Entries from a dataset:
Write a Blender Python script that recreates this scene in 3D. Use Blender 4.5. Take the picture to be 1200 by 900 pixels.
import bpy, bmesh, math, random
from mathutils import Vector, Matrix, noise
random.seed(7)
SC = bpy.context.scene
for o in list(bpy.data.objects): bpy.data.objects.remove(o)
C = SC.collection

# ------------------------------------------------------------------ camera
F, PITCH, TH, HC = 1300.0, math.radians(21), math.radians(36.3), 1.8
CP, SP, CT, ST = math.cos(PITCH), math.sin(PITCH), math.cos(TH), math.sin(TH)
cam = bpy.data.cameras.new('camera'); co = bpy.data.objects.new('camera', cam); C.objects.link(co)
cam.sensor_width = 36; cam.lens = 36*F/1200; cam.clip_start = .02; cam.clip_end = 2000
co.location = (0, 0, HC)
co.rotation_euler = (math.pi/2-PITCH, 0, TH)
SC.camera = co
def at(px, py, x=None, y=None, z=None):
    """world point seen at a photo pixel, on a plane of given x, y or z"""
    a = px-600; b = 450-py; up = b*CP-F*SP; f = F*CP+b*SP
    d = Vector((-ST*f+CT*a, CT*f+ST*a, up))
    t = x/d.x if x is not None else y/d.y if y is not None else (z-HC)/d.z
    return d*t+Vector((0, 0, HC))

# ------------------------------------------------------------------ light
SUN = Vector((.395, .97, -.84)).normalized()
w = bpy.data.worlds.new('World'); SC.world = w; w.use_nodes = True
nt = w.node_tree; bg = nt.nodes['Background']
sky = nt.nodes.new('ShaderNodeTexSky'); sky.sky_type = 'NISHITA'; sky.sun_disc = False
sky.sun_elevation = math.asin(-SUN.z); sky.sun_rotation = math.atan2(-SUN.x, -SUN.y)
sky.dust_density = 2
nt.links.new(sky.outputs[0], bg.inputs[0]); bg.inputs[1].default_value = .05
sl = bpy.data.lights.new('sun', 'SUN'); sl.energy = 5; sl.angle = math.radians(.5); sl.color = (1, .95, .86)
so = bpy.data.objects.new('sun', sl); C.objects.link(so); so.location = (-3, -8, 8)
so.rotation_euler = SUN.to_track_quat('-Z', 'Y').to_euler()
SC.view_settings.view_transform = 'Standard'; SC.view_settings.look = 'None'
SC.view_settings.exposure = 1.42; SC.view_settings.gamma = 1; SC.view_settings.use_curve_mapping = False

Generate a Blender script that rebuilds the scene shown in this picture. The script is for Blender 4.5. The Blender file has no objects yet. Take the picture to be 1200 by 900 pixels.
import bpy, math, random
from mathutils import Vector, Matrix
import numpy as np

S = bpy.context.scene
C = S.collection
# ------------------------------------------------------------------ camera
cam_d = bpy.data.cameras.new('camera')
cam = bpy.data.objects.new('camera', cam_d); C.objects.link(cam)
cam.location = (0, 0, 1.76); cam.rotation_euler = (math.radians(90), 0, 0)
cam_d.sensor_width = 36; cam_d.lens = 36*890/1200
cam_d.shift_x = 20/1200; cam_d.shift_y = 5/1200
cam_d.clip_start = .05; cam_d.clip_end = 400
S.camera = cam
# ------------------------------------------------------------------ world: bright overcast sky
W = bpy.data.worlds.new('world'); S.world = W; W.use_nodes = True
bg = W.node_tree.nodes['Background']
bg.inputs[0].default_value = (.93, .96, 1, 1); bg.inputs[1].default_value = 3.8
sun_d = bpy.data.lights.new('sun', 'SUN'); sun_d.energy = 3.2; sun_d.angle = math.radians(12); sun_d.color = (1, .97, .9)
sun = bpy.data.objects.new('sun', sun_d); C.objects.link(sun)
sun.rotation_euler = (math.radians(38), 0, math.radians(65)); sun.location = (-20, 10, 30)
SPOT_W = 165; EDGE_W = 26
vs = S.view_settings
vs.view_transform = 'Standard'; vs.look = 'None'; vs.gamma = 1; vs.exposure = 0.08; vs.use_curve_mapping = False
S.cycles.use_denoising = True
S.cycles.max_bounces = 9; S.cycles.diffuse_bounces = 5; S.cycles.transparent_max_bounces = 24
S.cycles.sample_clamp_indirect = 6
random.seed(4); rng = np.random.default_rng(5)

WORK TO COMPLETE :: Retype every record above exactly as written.

WRITTEN SOLUTION ::
Write a Blender Python script that recreates this scene in 3D. Use Blender 4.5. Take the picture to be 1200 by 900 pixels.
import bpy, bmesh, math, random
from mathutils import Vector, Matrix, noise
random.seed(7)
SC = bpy.context.scene
for o in list(bpy.data.objects): bpy.data.objects.remove(o)
C = SC.collection

# ------------------------------------------------------------------ camera
F, PITCH, TH, HC = 1300.0, math.radians(21), math.radians(36.3), 1.8
CP, SP, CT, ST = math.cos(PITCH), math.sin(PITCH), math.cos(TH), math.sin(TH)
cam = bpy.data.cameras.new('camera'); co = bpy.data.objects.new('camera', cam); C.objects.link(co)
cam.sensor_width = 36; cam.lens = 36*F/1200; cam.clip_start = .02; cam.clip_end = 2000
co.location = (0, 0, HC)
co.rotation_euler = (math.pi/2-PITCH, 0, TH)
SC.camera = co
def at(px, py, x=None, y=None, z=None):
    """world point seen at a photo pixel, on a plane of given x, y or z"""
    a = px-600; b = 450-py; up = b*CP-F*SP; f = F*CP+b*SP
    d = Vector((-ST*f+CT*a, CT*f+ST*a, up))
    t = x/d.x if x is not None else y/d.y if y is not None else (z-HC)/d.z
    return d*t+Vector((0, 0, HC))

# ------------------------------------------------------------------ light
SUN = Vector((.395, .97, -.84)).normalized()
w = bpy.data.worlds.new('World'); SC.world = w; w.use_nodes = True
nt = w.node_tree; bg = nt.nodes['Background']
sky = nt.nodes.new('ShaderNodeTexSky'); sky.sky_type = 'NISHITA'; sky.sun_disc = False
sky.sun_elevation = math.asin(-SUN.z); sky.sun_rotation = math.atan2(-SUN.x, -SUN.y)
sky.dust_density = 2
nt.links.new(sky.outputs[0], bg.inputs[0]); bg.inputs[1].default_value = .05
sl = bpy.data.lights.new('sun', 'SUN'); sl.energy = 5; sl.angle = math.radians(.5); sl.color = (1, .95, .86)
so = bpy.data.objects.new('sun', sl); C.objects.link(so); so.location = (-3, -8, 8)
so.rotation_euler = SUN.to_track_quat('-Z', 'Y').to_euler()
SC.view_settings.view_transform = 'Standard'; SC.view_settings.look = 'None'
SC.view_settings.exposure = 1.42; SC.view_settings.gamma = 1; SC.view_settings.use_curve_mapping = False

Generate a Blender script that rebuilds the scene shown in this picture. The script is for Blender 4.5. The Blender file has no objects yet. Take the picture to be 1200 by 900 pixels.
import bpy, math, random
from mathutils import Vector, Matrix
import numpy as np

S = bpy.context.scene
C = S.collection
# ------------------------------------------------------------------ camera
cam_d = bpy.data.cameras.new('camera')
cam = bpy.data.objects.new('camera', cam_d); C.objects.link(cam)
cam.location = (0, 0, 1.76); cam.rotation_euler = (math.radians(90), 0, 0)
cam_d.sensor_width = 36; cam_d.lens = 36*890/1200
cam_d.shift_x = 20/1200; cam_d.shift_y = 5/1200
cam_d.clip_start = .05; cam_d.clip_end = 400
S.camera = cam
# ------------------------------------------------------------------ world: bright overcast sky
W = bpy.data.worlds.new('world'); S.world = W; W.use_nodes = True
bg = W.node_tree.nodes['Background']
bg.inputs[0].default_value = (.93, .96, 1, 1); bg.inputs[1].default_value = 3.8
sun_d = bpy.data.lights.new('sun', 'SUN'); sun_d.energy = 3.2; sun_d.angle = math.radians(12); sun_d.color = (1, .97, .9)
sun = bpy.data.objects.new('sun', sun_d); C.objects.link(sun)
sun.rotation_euler = (math.radians(38), 0, math.radians(65)); sun.location = (-20, 10, 30)
SPOT_W = 165; EDGE_W = 26
vs = S.view_settings
vs.view_transform = 'Standard'; vs.look = 'None'; vs.gamma = 1; vs.exposure = 0.08; vs.use_curve_mapping = False
S.cycles.use_denoising = True
S.cycles.max_bounces = 9; S.cycles.diffuse_bounces = 5; S.cycles.transparent_max_bounces = 24
S.cycles.sample_clamp_indirect = 6
random.seed(4); rng = np.random.default_rng(5)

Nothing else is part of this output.